Speaking as someone who was bullied, one must wonder if that is entirely necessary. Do they deserve to go that far? This is my perspective: It began in elementary school with simple twists of my name and mere taunts. It only escalated later in middle school when they discovered swear words and violence. I could only imagine what new form the harassment they would have chosen once I entered high school. But when I prepared myself for the oncoming slander, something strange occurred. It was so subtle that I hadn’t fully detected it until I looked back. The taunts, threats, daily mocking of my name just simply… stopped. It’s as if entering high school was the apple of awareness that caused all who ate from it to grow up. That, or perhaps they became bored with me once they discovered drugs and sex.

I understand that this is a rare occurrence and the situation usually becomes its worst for the victim by high school. It is difficult to stop bullying. Bullying stems from a resentment of abnormalities in our society. It is, from their perspective, forcing their ideals of “normal” or “acceptable” onto those who don’t exhibit such qualities. To stop bullying at its core is to change our entire view of culture. But inevitably these kids become adults that integrate into society. I feel some realize their mistakes and focus on their own life, like my fellow classmates, but others retain their patterns of exclusive social gatherings and ridicule of those beneath them. This leads to the victims becoming so emotionally distraught they feel their only means of escape is to extinguish their lives.

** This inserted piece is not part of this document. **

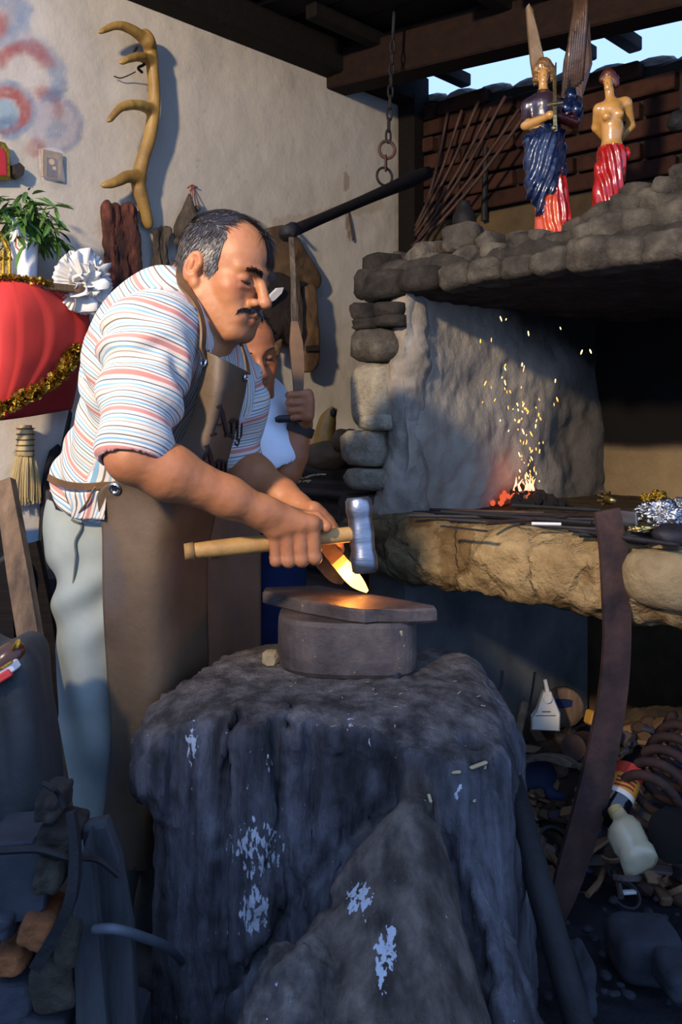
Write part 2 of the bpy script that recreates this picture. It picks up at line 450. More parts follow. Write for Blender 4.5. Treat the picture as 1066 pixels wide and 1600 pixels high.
M['hearth'] = mat('cracked_hearth_render', [(.25, '6d583a'), (.42, '9c8157'), (.6, 'b89c6e'), (.8, '94794f')], 7, rough=.95, bump=.9, bscale=26, bdist=.03, vcol=True, spec=.15, crack=6)
M['stone'] = mat('field_stone', [(.28, '2a2621'), (.5, '4a443b'), (.72, '6b6355')], 16, rough=.95, bump=.7, bscale=45, bdist=.02, rand=.22, spec=.2)
M['pier_stone'] = mat('pale_field_stone', [(.28, '6b6252'), (.5, '9c917b'), (.75, 'bcb197')], 16, rough=.95, bump=.8, bscale=40, bdist=.02, rand=.12, spec=.2)
M['sooty_stone'] = mat('sooty_stone', [(.3, '1a1816'), (.6, '37322c'), (.8, '565045')], 16, rough=.95, bump=.7, bscale=45, bdist=.02, rand=.2, spec=.2)
M['mortar'] = mat('dusty_mortar', [(.3, '2c2822'), (.7, '4e483d')], 12, rough=.97, bump=.7, bscale=40, bdist=.02, vcol=False, spec=.15)
M['stump'] = mat('weathered_stump_wood', [(.25, '1d1a19'), (.42, '443f3d'), (.6, '6a6462'), (.8, '8a8480')], 5, (5, 5, 1), rough=.88, bump=.9, bscale=9, bdist=.03, vcol=True, spec=.3,
                 splash='c8cbd2')
M['chip'] = mat('wood_chip', ['8d7a58', 'c0aa80'], 20, rough=.9, rand=.3)
M['iron'] = mat('dark_iron', [(.3, '1d1b1c'), (.6, '39363a'), (.8, '54463f')], 12, rough=.6, rvar=.2, metal=.55, bump=.4, bscale=40, bdist=.006)
M['anvil'] = mat('worn_anvil_iron', [(.3, '332a27'), (.55, '534843'), (.8, '796655')], 12, rough=.6, rvar=.2, metal=.25, bump=.45, bscale=45, bdist=.006, spots=(70., (1, 1, 1), .70, .74, 'b9a36a'))
M['rust'] = mat('rusty_steel', [(.3, '241b1a'), (.55, '4b342c'), (.8, '69483a')], 14, rough=.7, metal=.35, bump=.35, bscale=50, bdist=.005)
M['black_iron'] = mat('black_iron', [(.3, '0c0c0d'), (.7, '222123')], 10, rough=.7, metal=.3, bump=.4, bscale=30)
M['steel'] = mat('polished_steel', [(.3, '6a6c72'), (.7, 'a7a9ad')], 8, (1, 1, 5), rough=.3, metal=.9, bump=.1, bscale=30)
M['chrome'] = mat('chrome', ['b9bcc0', 'd9dcde'], 8, rough=.2, metal=1., bump=0)
M['gold'] = mat('gold_foil', [(.3, '8a6a1e'), (.7, 'c9a544')], 30, rough=.28, metal=.9, bump=.5, bscale=80)
M['brass'] = mat('bright_brass', ['a88a48', 'dcc98a'], 20, rough=.25, metal=.95, bump=.2, bscale=60)
M['silver'] = mat('crumpled_silver', ['8d9094', 'c7c9cc'], 20, rough=.28, metal=.95, bump=.4, bscale=50)
M['handle_wood'] = mat('pale_handle_wood', [(.3, '8f6a36'), (.6, 'b98d4e'), (.8, 'cfa868')], 8, (1.5, 1.5, 1.5), rough=.55, bump=.2, bscale=40)
M['old_wood'] = mat('old_brown_wood', [(.3, '3a2c20'), (.6, '6d563f'), (.8, '86705a')], 6, (6, 6, 1), rough=.85, bump=.5, bscale=16)
M['grey_wood'] = mat('grey_weathered_wood', [(.3, '1e2022'), (.6, '36393b'), (.8, '4c4e50')], 6, (5, 5, 1), rough=.9, bump=.5, bscale=16)
M['bark'] = mat('red_bark', [(.3, '180c09'), (.5, '4a2419'), (.7, '8a4a30')], 9, (3, 3, .8), rough=.9, bump=1., bscale=14, bdist=.03)
M['grey_bark'] = mat('grey_bark', [(.3, '2b241c'), (.55, '56493a'), (.8, '77654e')], 9, (3, 3, .8), rough=.9, bump=1., bscale=14, bdist=.03)
M['antler'] = mat('antler_bone', [(.3, '6d4f22'), (.55, '9c7a3c'), (.8, 'b9974f')], 6, (1, 1, 1), rough=.5, bump=.3, bscale=40, bdist=.004)
M['horn'] = mat('yellow_horn', [(.3, '8a5a1c'), (.6, 'c08a34'), (.8, 'd8b060')], 8, rough=.45, bump=.2)
M['leather'] = mat('apron_leather', [(.25, '372a1c'), (.5, '54432f'), (.75, '6b573f')], 4, rough=.6, rvar=.12, bump=.3, bscale=60, bdist=.004, spots=[(7., (1, 1, .6), .52, .75, '4b4545')])
M['apron_bib'] = mat('apron_bib_leather', [(.25, '44301f'), (.5, '5c4430'), (.75, '6e543c')], 7, rough=.65, bump=.3, bscale=70, bdist=.004)
M['strap'] = mat('strap_leather', ['4b341d', '6d4e2c'], 10, rough=.6, bump=.2)
M['hide'] = mat('old_hide', [(.3, '3a2a1a'), (.55, '5e4529'), (.8, '7a5c38')], 9, rough=.75, bump=.5, bscale=30, rand=.15)
M['dark_hide'] = mat('dark_hide', [(.3, '15100d'), (.7, '33261d')], 9, rough=.7, bump=.5, bscale=30)
M['skin'] = mat('skin', ['9c6540', 'ab734c'], 30, rough=.5, bump=.15, bscale=180, bdist=.003, vcol=True, spec=.4)
M['hair'] = mat('dark_hair', ['ffffff', 'ffffff'], 4, rough=.45, bump=0, vcol=True)
M['trousers'] = mat('grey_green_twill', [(.3, '7f857d'), (.7, '9aa097')], 5, rough=.9, bump=.2, bscale=220, bdist=.002, spec=.2, spots=[(9., (1, 1, .4), .56, .75, '7b8488')])
M['jeans'] = mat('blue_denim', ['0f1830', '18284c'], 9, rough=.9, bump=.2, bscale=200, spec=.2)
M['white_cloth'] = mat('white_cotton', ['c9d3dc', 'e2e8ec'], 6, rough=.9, bump=.2, bscale=60, spec=.2)
M['red_cloth'] = mat('red_satin', ['d23a34', 'e2473d'], 3, rough=.55, bump=.15, bscale=8, spec=.4)
M['red_dark'] = mat('red_lining', ['8f1a20', 'a8242a'], 3, rough=.6, bump=.1)
M['white_paper'] = mat('white_crepe_paper', ['d5d2cb', 'ebe8e2'], 8, rough=.9, bump=.3, bscale=40, spec=.2)
M['porcelain'] = mat('white_porcelain', ['dfe0e2', 'eceded'], 4, rough=.2, bump=0, spec=.5)
M['leaf'] = mat('green_leaf', ['2f5218', '5a8430'], 5, rough=.55, bump=.1, rand=.35)
M['stalk'] = mat('green_stalk', ['42571f', '5d7030'], 5, rough=.7)
M['straw'] = mat('straw', [(.3, '9c8557'), (.7, 'd6c08c')], 40, (1, 1, .1), rough=.85, bump=.4, bscale=120)
M['black'] = mat('black_paint', ['0b0b0c', '141416'], 4, rough=.6, bump=0)
M['ink'] = mat('black_lettering', ['0d0c10', '15131a'], 4, rough=.7, bump=0)
M['coal'] = mat('charcoal', [(.3, '070707'), (.7, '1e1c1c')], 25, rough=.8, bump=.7, bscale=60)
M['ember'] = mat('glowing_ember', ['3a0f08', '7a2410'], 25, rough=.8, bump=.5, emit=((1, .14, .05), .8))
M['flame'] = mat('flame', ['ff9a70', 'ffb090'], 9, rough=.9, bump=0, emit=((1, .36, .24), 2.))
M['spark'] = mat('spark', ['ffb040', 'ffc060'], 9, rough=.9, bump=0, emit=((1, .36, .07), 1.6))
M['spark_hot'] = mat('hot_spark', ['ffd080', 'ffe0a0'], 9, rough=.9, bump=0, emit=((1, .70, .26), 2.))
M['lapis'] = mat('gloss_blue_enamel', ['08122a', '112347'], 10, rough=.18, bump=.15, bscale=30, coat=.6)
M['gloss_red'] = mat('gloss_red_enamel', ['8e150f', 'b82218'], 10, rough=.18, bump=.15, bscale=30, coat=.6)
M['gloss_orange'] = mat('gloss_orange_enamel', ['b0401c', 'd0562c'], 10, rough=.2, bump=.15, bscale=30, coat=.5)
M['gloss_skin'] = mat('gloss_gold_skin', ['a8793c', 'c4924e'], 10, rough=.2, bump=.1, bscale=30, coat=.6)
M['wing'] = mat('wing_paint', ['3a2a20', '6d5240'], 12, rough=.35, bump=.5, bscale=40, coat=.3)
M['paper_white'] = mat('white_plastic', ['d8cdb8', 'e8dfcc'], 6, rough=.5, bump=0)
M['grey_tarp'] = mat('grey_tarp', [(.3, '1c1f1f'), (.7, '303433')], 5, rough=.7, bump=.4, bscale=20)
M['orange_brick'] = mat('orange_brick', ['5f3519', '8a5328'], 12, rough=.95, bump=.6, bscale=40)
M['block'] = mat('grey_stone_block', [(.3, '1d1f24'), (.7, '363940')], 9, rough=.9, bump=.5, bscale=30)
# ================================================================ the room
# floor
_n = 60; gx, gy = np.meshgrid(np.linspace(-3, 4, _n), np.linspace(-3, 4.5, _n), indexing='ij')
_V = np.stack([gx.ravel(), gy.ravel(), np.zeros(_n * _n)], 1); _V[:, 2] = -.025 + .03 * fbm(_V * 2.5, 4)
_Q = np.array([(i * _n + j, (i + 1) * _n + j, (i + 1) * _n + j + 1, i * _n + j + 1) for i in range(_n - 1) for j in range(_n - 1)])
tag(mesh('floor', _V, _Q, M['floor'], smooth=True), 'dark earthen workshop floor strewn with dust', kind='structure')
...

So does life truly become better? Of course it does, but it will never be exactly how we’d like it. Life is a series of trials and tribulations we must overcome. What these kids must understand is to accept their differences since it molds them into who they are. The bullies, on the other hand, should somehow learn to be more understanding people. There should be a method to teach them this without forcing it onto them.


There is a way, we just need to see it from every perspective to understand.